Police clear protesters from sidewalk in front of Portland City Hall

PORTLAND, Ore. – Police cleared out the sidewalks around Portland's City Hall Tuesday morning.

Workers began clearing the sidewalks of demonstrators and their belongings around 8 a.m. before a cleaning crew used a pressure washer to hose down the sidewalk.

"We actually don't really need these streets pressure-washed. the pressure-washing is actually a tactic to get the homeless to move out of the spots that they're sleeping in," one camper in front of City Hall told KATU.

Mayor Charlie Hales announced on Monday that police would began enforcing laws that allow them to force out transient “campers” who have spent the better part of two years protesting in front of City Hall.

City law says that between 7 a.m. and 9 p.m. people can't camp; they must have their personal property ready to move. During the night a person can roll out a sleeping bag and sleep on the sidewalk.

As of Tuesday night at 11 p.m. there were a few dozen people gathered a City Hall with sleeping bags. The mood was peaceful and some people even brought kids with them.

Hales said the demonstrators were harassing the general public during the day who wanted to enter the building, and said there have been numerous complaints of everything from fighting to drug use to sex on the sidewalk.

"This is one of the few places in the city where a homeless person can get a decent night's sleep and not be woken up in the morning, and we're trying to keep it that way," a camper said.

Police approached each person on the sidewalk and asked them to leave, much to the consternation of some vocal protesters. One man was temporarily detained and moved off the sidewalk, but was not arrested.

The Portland Business Alliance credited the mayor's office with taking action to improve the area for nearby business owners.

Linda Searcy, co-owner of the Portland Outdoor Store, where a 70-year-old employee was attacked by a homeless person earlier this month, believes stopping people from sitting around on the sidewalk during the day -- but still allowing them to sleep there at night -- will still negatively affect her business.

"I think it's a little short-sighted," Searcy said. "I think that you're ignoring parts of downtown that really also deserve to have that ordinance enforced."

Attorney Bruce McCain told KATU that despite what some area businesses would like, there's no way to legally prevent people from hanging out in front of their stores.

"Any area that's outside the pedestrian use zone, the city does not regulate," McCain said. "And this has been over several years of constitutional challenges to the city's sit-lie ordinance. Every time they try to make a blanket 24-hours-a-day, 7-days-a-week ordinance that covers the entire sidewalk, they've run into some constitutional issues."

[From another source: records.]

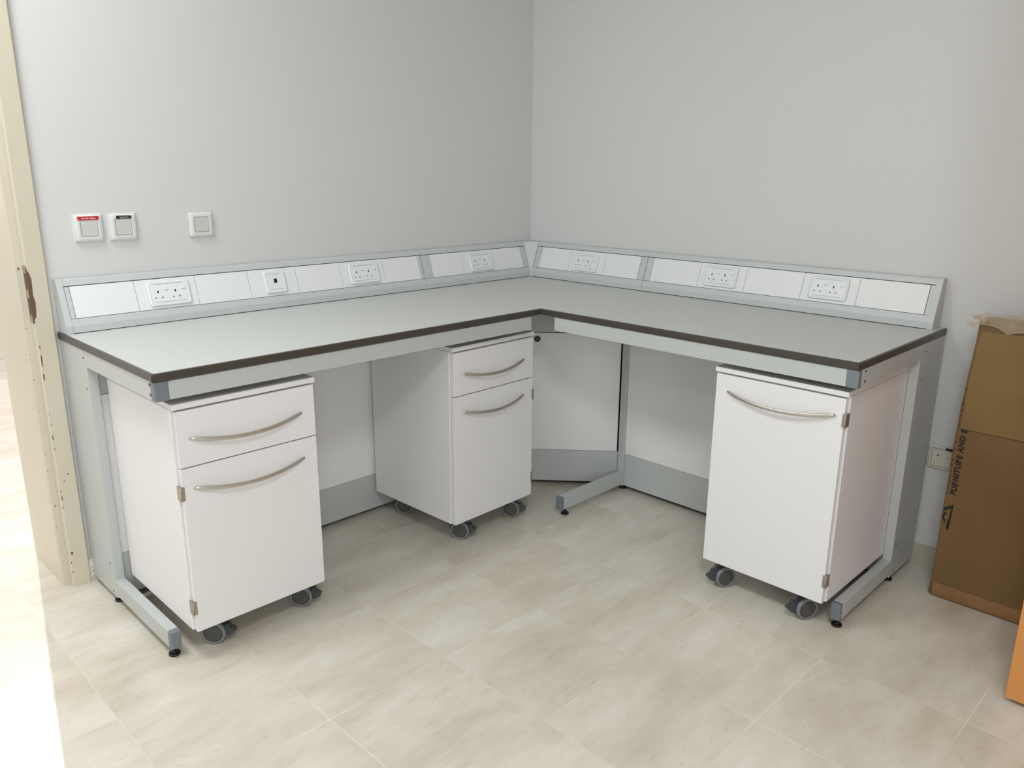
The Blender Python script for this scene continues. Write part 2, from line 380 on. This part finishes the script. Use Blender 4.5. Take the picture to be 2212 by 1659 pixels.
# middle C-leg
b = bm_new()
box(b, -0.236, -0.180, -0.822, -0.792, 0.022, ZR1, 0.0015)
box(b, -0.640, -0.234, -0.822, -0.792, FZ0, FZ1, 0.0015)
box(b, -0.600, -0.234, -0.822, -0.792, ZR0, ZR1, 0.0015)
obj('middle_leg', b, M_grey, rf, 'world')
b = bm_new(); box(b, -0.660, -0.640, -0.8222, -0.7918, FZ0-.0004, FZ1+.0004, 0.003); obj('foot_end_cap', b, M_cap, rf, 'world', label='grey plastic end cap of the foot bar')
foot_pad(rf, -0.616, -0.807); foot_pad(rf, -0.205, -0.807)
b = bm_new(); box(b, -0.218, -0.205, -0.7915, -0.7745, 0.176, ZR1); obj('gap_shade_strip', b, M_dark, cp, 'world', label='black strip painting the dark gap beside the middle leg')  # black strip stands in for the darkness of the void behind the panel
b = bm_new(); box(b, PX, -0.206, -1.9795, -0.8225, 0.1755, 0.7245); obj('back_panel', b, M_panel, rf, 'world', label='white back panel')
b = bm_new(); box(b, PX-.0005, -0.206, -1.9795, -0.8225, 0.022, 0.1740, 0.001); obj('kick_panel', b, M_grey, rf, 'world', label='silver lower kick panel')
b = bm_new(); box(b, PX-.0005, -0.206, -1.9795, -0.8225, 0.7265, ZR1, 0.001); obj('upper_fascia', b, M_grey, rf, 'world', label='silver upper fascia')
b = bm_new(); cyl(b, (PX, -1.106, 0.7000), (1, 0, 0), 0.0145, 0.003, 28, 0.0008); obj('cable_grommet', b, M_dark, rf, 'world', label='round black cable hole')

# ================================================================== dado trunking (electrical channel on the worktop)
# section: (distance from wall, height)
TZ = 0.9006
def fy(z): return 0.080 - (z-0.925)/0.143*0.048       # sloping face: distance from the wall at height z
def left_pt(s, d, z): return Vector((s, -d, z))
def right_pt(s, d, z): return Vector((-d, s, z))
def extrude(bm, sec, s0, s1, pt, e0=None, e1=None):
    prism(bm, sec, lambda d, z: pt(s0, d, z), lambda d, z: pt(s1, d, z))
SEC_LOW = [(0.004, TZ+.0020), (0.080, TZ+.0020), (0.080, 0.925), (fy(0.947), 0.947), (0.004, 0.947)]
SEC_TOP = [(0.004, 1.0505), (fy(1.0505), 1.0505), (fy(1.068), 1.068), (fy(1.070)-.002, 1.0710), (0.004, 1.0710)]
def slope_sec(z0, z1, proud, deep=0.006):
    nd, nz = 0.948, 0.318       # outward normal of the slope
    a = (fy(z0), z0); c = (fy(z1), z1)
    return [(a[0]+nd*proud, a[1]+nz*proud), (c[0]+nd*proud, c[1]+nz*proud), (c[0]-nd*deep, c[1]-nz*deep), (a[0]-nd*deep, a[1]-nz*deep)]
def trunking(label, pt, s0, s1, plates, strips, caps, loc):
    """s0 -> s1 along the wall; plates: list of (a, b); strips: grey filler strips; caps: list of (a, b)"""
    t = thing('dado_trunking', label, 'trunking', loc, group='bench trunking segments')
    b = bm_new(); extrude(b, SEC_LOW, s0, s1, pt); extrude(b, SEC_TOP, s0, s1, pt)
    obj('channel', b, M_trunk, t, 'world')
    b = bm_new(); extrude(b, slope_sec(0.930, 1.066, -0.0075, 0.009), s0, s1, pt); obj('backing', b, M_gap, t, 'world', label='dark channel behind the cover plates')
    b = bm_new(); extrude(b, [(0.010, TZ), (0.0785, TZ), (0.0785, TZ+.0022), (0.010, TZ+.0022)], s0, s1, pt); obj('base_shade_strip', b, M_dark, t, 'world', label='thin dark strip painting the shadow where the trunking meets the worktop')  # dark strip paints the shadow gap under the trunking
    b = bm_new()
    for z in (0.9475, 1.0490): extrude(b, slope_sec(z-.0008, z+.0012, -0.0020, 0.0072), s0, s1, pt)
    obj('shadow_gap', b, M_gap, t, 'world', label='dark gap above and below the cover plates')
    for (a, c) in plates:
        b = bm_new(); extrude(b, slope_sec(0.9488, 1.0480, 0.0, 0.0072), a+.0008, c-.0008, pt); obj('cover_plate', b, M_plate, t, 'world', label='white cover plate')
    for (a, c) in strips:
        b = bm_new(); extrude(b, slope_sec(0.9488, 1.0480, -0.0012, 0.0060), a+.0005, c-.0005, pt); obj('filler_strip', b, M_trunk, t, 'world')
    for (a, c) in caps:
        b = bm_new(); prism(b, [(0.002, TZ), (0.082, TZ), (0.082, 0.925), (0.034, 1.0705), (0.0325, 1.0725), (0.002, 1.0725)], lambda d, z: pt(a, d, z), lambda d, z: pt(c, d, z))
        obj('end_cap', b, M_trunk, t, 'world')
    return t
def pairs(L): return [(min(a, c), max(a, c)) for a, c in zip(L, L[1:])]
trunking('long silver and white trunking at the left end of the worktop, by the door', left_pt, -2.222, -0.7605,
         pairs([-2.205, -2.004, -1.794, -1.592, -1.391, -1.188, -0.974, -0.779]), [(-2.2205, -2.2055), (-0.7785, -0.7610)], [(-2.241, -2.222)], (-1.5, -0.04, TZ))
trunking('short silver and white trunking on the left wall, ending at the room corner', left_pt, -0.7592, -0.0870,
         pairs([-0.709, -0.518, -0.125]), [(-0.7585, -0.7105), (-0.1245, -0.0875)], [], (-0.43, -0.04, TZ))
trunking('short silver and white trunking on the right wall, starting at the room corner', right_pt, -0.0870, -0.7632,
         pairs([-0.124, -0.318, -0.531, -0.730]), [(-0.1235, -0.0875), (-0.7628, -0.7310)], [], (-0.04, -0.43, TZ))
trunking('long silver and white trunking at the right end of the worktop, near the cardboard box', right_pt, -0.7645, -1.967,
         pairs([-0.799, -1.0405, -1.2565, -1.497, -1.710, -1.950]), [(-0.7985, -0.7650), (-1.9665, -1.9510)], [(-1.987, -1.967)], (-0.04, -1.4, TZ))
b = bm_new()
v = [Vector(p) for p in [(-0.0865, -0.0815, TZ), (-0.0865, -0.0815, 0.925), (-0.0865, -0.034, 1.0715), (-0.034, -0.0865, 1.0715), (-0.0815, -0.0865, 0.925), (-0.0815, -0.0865, TZ), (-0.003, -0.0865, TZ), (-0.003, -0.0865, 1.0715), (-0.0865, -0.003, TZ), (-0.0865, -0.003, 1.0715), (-0.003, -0.003, TZ), (-0.003, -0.003, 1.0715)]]
vs = [b.verts.new(p) for p in v]
for f in [(0, 1, 4, 5), (1, 2, 3, 4), (2, 9, 11, 7, 3), (0, 5, 6, 10, 8), (0, 8, 9, 2, 1), (5, 4, 3, 7, 6), (8, 10, 11, 9), (6, 7, 11, 10)]:
    b.faces.new([vs[i] for i in f])
tag(obj('trunking_corner', b, M_trunk), 'grey corner piece joining the trunking of the two walls', 'trunking')

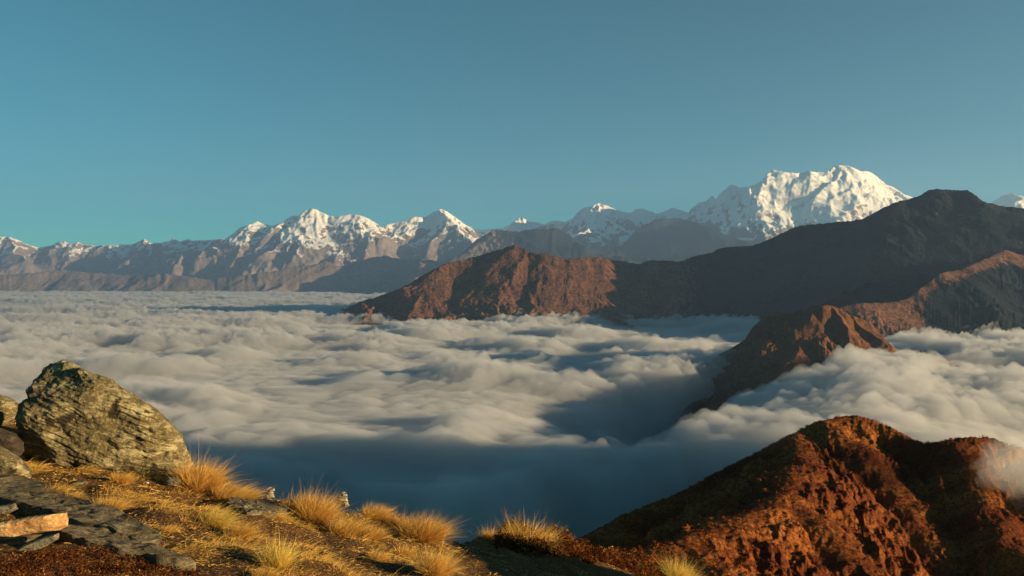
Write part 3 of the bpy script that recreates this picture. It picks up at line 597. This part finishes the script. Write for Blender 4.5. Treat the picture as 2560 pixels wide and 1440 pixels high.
T = [
 (492,1226,115,92,G_oran,1500,"tall rust orange grass tuft against the right end of the big boulder",.45,(.25,.1),0,3),
 (572,1252,120,52,G_gold,1100,"windswept golden tuft right of the tall rust orange tuft on the rim",.6,(.8,.1),1,0),
 (612,1250,50,34,G_gold,600,"small golden tuft on the rim left of the shorter cairn",.5,(.7,.1),2,2),
 (125,1244,90,42,G_gold,700,"golden tuft above the long dark slab nearest the left edge",.6,(.7,-.1),3,0),
 (165,1256,60,34,G_gold,450,"low golden tuft touching the one above the dark slab on its right",.6,(.7,-.1),4,0),
 (268,1284,72,58,G_gold,900,"rounded golden tuft alone below the middle of the big boulder",.7,(.25,-.1),5,0),
 (300,1206,70,38,G_oran,500,"small orange tuft at the foot of the big boulder",.6,(.4,0),6,0),
 (535,1318,80,56,G_yel,800,"pale yellow tuft on the slope below the flat bedrock patch",.6,(.5,0),7,0),
 (590,1345,80,50,G_gold,800,"golden tuft just down the slope from the pale yellow tuft",.6,(.55,0),8,0),
 (690,1420,72,80,G_yel,900,"tall thin yellow tuft standing alone in front of the long shadow",.5,(.15,0),9,2),
 (740,1288,92,58,G_oran,1300,"dark orange side of the big tuft next to the shorter cairn",.5,(.25,.1),10,5),
 (785,1305,100,84,G_oran,1700,"biggest orange tuft on the rim between the two cairns",.45,(.22,.1),11,6),
 (855,1340,105,56,G_gold,1300,"bright golden tuft in front of the taller cairn",.6,(.5,0),12,1),
 (925,1345,70,44,G_gold,700,"low golden tuft right of the bright one before the taller cairn",.6,(.5,0),13,0),
 (932,1296,84,44,G_oran,900,"low orange tuft on the rim right of the taller cairn",.6,(.4,.1),14,1),
 (985,1322,70,42,G_oran,700,"orange tuft between the rim tuft and the large dome of grass",.6,(.4,.1),15,0),
 (1050,1350,130,74,G_oran,2200,"large dome shaped orange tuft at the right end of the grassy rim",.75,(.25,.1),16,4),
 (1085,1440,80,86,G_gold,1200,"golden tuft at the bottom edge beside the black hollow",.55,(.2,0),17,2),
 (1010,1392,60,40,G_gold,450,"small golden tuft above the one beside the black hollow",.6,(.3,0),18,1),
 (940,1400,70,32,G_gold,450,"low golden tuft on the open slope right of centre",.7,(.4,0),19,0),
 (1318,1368,130,88,G_gold,700,"spiky star shaped golden tuft past the black hollow",.95,(.1,0),20,5),
 (1366,1374,44,52,G_yel,450,"small bright tuft touching the spiky star shaped tuft",.5,(.15,0),21,0),
 (1695,1462,76,74,G_yel,900,"bright yellow tuft at the bottom edge in front of the near hill",.6,(.1,0),22,0),
 (1215,1338,120,40,G_oran,500,"dark grass with tall thin stalks on the shaded knoll",.6,(.1,.1),23,9),
 (655,1448,70,40,G_gold,400,"low tuft cut by the bottom edge beside the tall thin tuft",.6,(.3,0),24,0),
 (420,1330,60,26,G_gold,300,"small low tuft at the lower tip of the long dark slab",.6,(.5,0),25,0),
 (255,1328,90,26,G_oran,420,"low orange tuft between the two dark bedrock slabs",.6,(.5,0),26,0),
 (320,1350,80,24,G_oran,360,"low orange tuft on the lower edge of the long dark slab",.6,(.5,0),27,0),
]
for i, (a, b, c, d, m, n, lab, sp, ln, sd_, stk) in enumerate(T): tuft(a, b, c, d, m, int(n*2.7), lab, sp, ln, sd_, stk)

# matted dry grass and litter over the whole summit
k = 170000; rg = np.random.default_rng(77)
px = rg.uniform(-60, 1780, k); py = rg.uniform(980, 1470, k)
Yr = np.geomspace(3.2, 15.5, 260); uu = np.linspace(-60, 1780, 300)
gg = (HZ-F*ground_z((uu[None, :]-CX)/F*Yr[:, None], Yr[:, None]*np.ones((1, 300)))/Yr[:, None])
yv = rg.uniform(0, 1, k)**.8*11+3.4; xv = (px-CX)/F*yv
cr = np.interp(px, crest[:, 0], crest[:, 2]); ok = yv < cr+.3
xv, yv, px = xv[ok], yv[ok], px[ok]; zv = ground_z(xv, yv)
rw = HZ-zv/yv*F
dn = fbm(xv/.55, yv/.55, oct=3, seed=301)
ok = (rw < 1460) & (rg.random(len(xv)) < np.clip(.35+1.6*dn, .06, 1)); red = (rw > 1370+(px < 250)*15) & (px < 500) & (px > -60)
ok &= ~red | (rg.random(len(px)) < .35); ok &= (px < 1120) | (rg.random(len(px)) < .25)  # straw thinned at the right, putting the hollow's shade into the cover
xv, yv, zv, dn = xv[ok], yv[ok], zv[ok], dn[ok]; n = len(xv)
d = rg.normal(size=(n, 3))*[1, .8, .25]+[.5, 0, .18]
V, Fc, h = blades(n, np.stack([xv, yv, zv+.004], 1), d, rg.uniform(.012, .055, n), rg.uniform(.0011, .0022, n)*(yv/6), np.full(n, .35), rg.normal(size=(n, 3))*.1, 2, rg)
o = mesh_obj("dry_grass", V, Fc, G_gold, smooth=False, attrs={"h": h*.8+.2, "tone": np.repeat(np.clip(.42+.9*dn+rg.normal(0, .25, n), 0, 1), 6)})
tag(o, "matted dry grass and litter over the summit slope", "grass", None, "stuff")
# low thatch of small clumps between the big tufts
k = 330; px = rg.uniform(-40, 1120, k); yv = rg.uniform(3.6, 8.4, k); xv = (px-CX)/F*yv; cr = np.interp(px, crest[:, 0], crest[:, 2])
ok = (yv < cr-.05) & (fbm(xv/.8, yv/.8, oct=2, seed=401) > -.12); xv, yv = xv[ok], yv[ok]; zv = ground_z(xv, yv)
rw = HZ-zv/yv*F; px = CX+xv/yv*F; ok = (rw < 1470) & ~((px < 330) & (rw > 1180+(px-0)*.3)); xv, yv, zv = xv[ok], yv[ok], zv[ok]
nb = 120; m = len(xv)*nb; rr = .10*np.sqrt(rg.uniform(0, 1, m)); th = rg.uniform(0, 6.283, m); X_ = np.repeat(xv, nb)+rr*np.cos(th); Y_ = np.repeat(yv, nb)+rr*np.sin(th)
hh = np.repeat(rg.uniform(.035, .11, len(xv)), nb)
V, Fc, h = blades(m, np.stack([X_, Y_, ground_z(X_, Y_)-.005], 1), np.stack([np.cos(th)*.5+.2, np.sin(th)*.5, np.ones(m)*.8], 1)+rg.normal(size=(m, 3))*.3, hh*rg.uniform(.5, 1.4, m), rg.uniform(.0010, .0018, m)*(Y_/6), rg.uniform(.3, .7, m), np.array([[.5, 0, 0]])+rg.normal(size=(m, 3))*.15, 3, rg)
o = mesh_obj("grass_thatch", V, Fc, G_gold, smooth=False, attrs={"h": h, "tone": np.repeat(np.clip(np.repeat(rg.uniform(.15, .75, len(xv)), nb)+rg.normal(0, .2, m), 0, 1), 8)})
tag(o, "low thatch of small dry clumps between the big grass tufts", "grass", None, "stuff")
# low red ground cover at the bottom left and red shrubs beyond the hollow
M_red = m_leaf("red_leaves", [(0., (.022, .008, .004)), (.4, (.085, .026, .010)), (.75, (.19, .075, .022)), (1., (.48, .26, .08))])
k = 6500; px = rg.uniform(-60, 500, k); yv = rg.uniform(3.2, 5.2, k); xv = (px-CX)/F*yv; zv = ground_z(xv, yv); rw = HZ-zv/yv*F
ok = (rw > np.interp(px, [-60, 150, 250, 400, 500], [1400, 1378, 1372, 1400, 1440])+14*noise3(px/40, 0, 0, 5)) & (rw < 1475); xv, yv, zv = xv[ok], yv[ok], zv[ok]
o = leaf_cloud("red_ground_cover", np.stack([xv, yv, zv+.012], 1), rg.uniform(.012, .03, len(xv)), 7, np.full(len(xv), .0065), M_red, 9, np.clip(.4+.6*fbm(xv/.2, yv/.2, oct=3, seed=8)+rg.normal(0, .15, len(xv)), 0, 1))
tag(o, "low red leaved ground cover at the bottom left corner", "ground cover", None, "stuff")
k = 5200; px = rg.uniform(1240, 1800, k); cr = np.interp(px, crest[:, 0], crest[:, 2]); yv = cr-rg.uniform(-1.2, 1.3, k); xv = (px-CX)/F*yv; zv = ground_z(xv, yv)
ht = np.interp(px, [1240, 1300, 1400, 1520, 1800], [.12, .30, .26, .20, .22])*np.clip(.65+1.1*fbm(xv/.5, yv/.5, oct=2, seed=12), .15, 1.3); zz = zv+ht*rg.uniform(0, 1, k)
o = leaf_cloud("red_shrubs", np.stack([xv, yv, zz], 1), np.full(k, .05), 8, np.full(k, .022), M_red, 10, np.clip(.45+.6*fbm(xv/.3, yv/.3, zz/.3, oct=2, seed=14)+rg.normal(0, .15, k), 0, 1))
tag(o, "red brown low shrubs along the rim beyond the black hollow", "shrubs", None, "stuff")

# ------------------------------------------------------------------ mist drifting against the near hill
def mist(name, c, r, dens, seed, lab):
    nu_, nv_ = 90, 60; a = np.linspace(0, 2*np.pi, nu_, endpoint=False); b = np.linspace(.02, np.pi-.02, nv_)
    d = np.stack([np.cos(a)[None]*np.sin(b)[:, None], np.sin(a)[None]*np.sin(b)[:, None], np.cos(b)[:, None]*np.ones((1, nu_))], -1).reshape(-1, 3)
    k_ = 1+.55*fbm(d[:, 0]*2.2, d[:, 1]*2.2, d[:, 2]*2.2, oct=4, seed=seed); V = d*np.array(r)*k_[:, None]
    V = np.vstack([V, V[:nu_].mean(0), V[-nu_:].mean(0)]); i = np.arange(nu_); j = (i+1) % nu_
    fs = [[q*nu_+x, (q+1)*nu_+x, (q+1)*nu_+y, q*nu_+y] for q in range(nv_-1) for x, y in zip(i.tolist(), j.tolist())]
    fs += [[nu_*nv_, x, y] for x, y in zip(i.tolist(), j.tolist())]+[[nu_*nv_+1, (nv_-1)*nu_+y, (nv_-1)*nu_+x] for x, y in zip(i.tolist(), j.tolist())]
    me = bpy.data.meshes.new(name); me.from_pydata(V.tolist(), [], fs)
    t = NT(name); pv = t.n("ShaderNodeVolumePrincipled", {"Color": (.96, .95, .94, 1), "Density": dens, "Anisotropy": .1}); t.t.links.new(pv.outputs[0], t.out.inputs["Volume"])
    me.materials.append(t.m); o = bpy.data.objects.new(name, me); C.objects.link(o); o.location = c; tag(o, lab, "mist", None, "stuff")
mist("mist", P(2590, 1205, 318), (24, 15, 21), .022, 5, "wisp of mist drifting over the right shoulder of the near hill")

# ------------------------------------------------------------------ haze: one even box of air round everything
t = NT("haze"); pv = t.n("ShaderNodeVolumePrincipled", {"Color": (.36, .56, .90, 1), "Density": 1.05e-5, "Anisotropy": .2})
t.t.links.new(pv.outputs[0], t.out.inputs["Volume"])
x0, x1, y0, y1, z0, z1 = -78000, 78000, -4000, 78000, -1900, 8900
hv = [(x, y, z) for z in (z0, z1) for y in (y0, y1) for x in (x0, x1)]
hz = mesh_obj("haze", hv, [(0, 2, 3, 1), (4, 5, 7, 6), (0, 1, 5, 4), (2, 6, 7, 3), (0, 4, 6, 2), (1, 3, 7, 5)], t.m, smooth=False)
tag(hz, kind='stuff')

The current sidewalk use ordinance allows people to sit or lie down on part of the sidewalk during the day, providing they leave the appropriate amount of room for foot traffic.

The Multnomah county district attorney’s office confirms that to stop people from using any part of the sidewalk to sit or lie down, as is the case in front of City Hall, the Portland Bureau of Transportation has to find there is a health or safety danger for non-pedestrians.

Portland used to have a stricter sidewalk ordinance, but a judge tossed it out eight years ago.

Hales' spokesman Dana Haynes said in the long term, the city will likely need help from the state Legislature to get tough on sidewalk camping.

Hales apparently has plans for the area in front of City Hall. Willamette Week reported he recently met with staffers in the city's facilities department to discuss adding food carts, coffee carts and tables to the City Hall plaza and lobby.

In the meantime, Hales on Monday said he’s working closely with social-service providers to help the homeless – including those who camped in front of City Hall.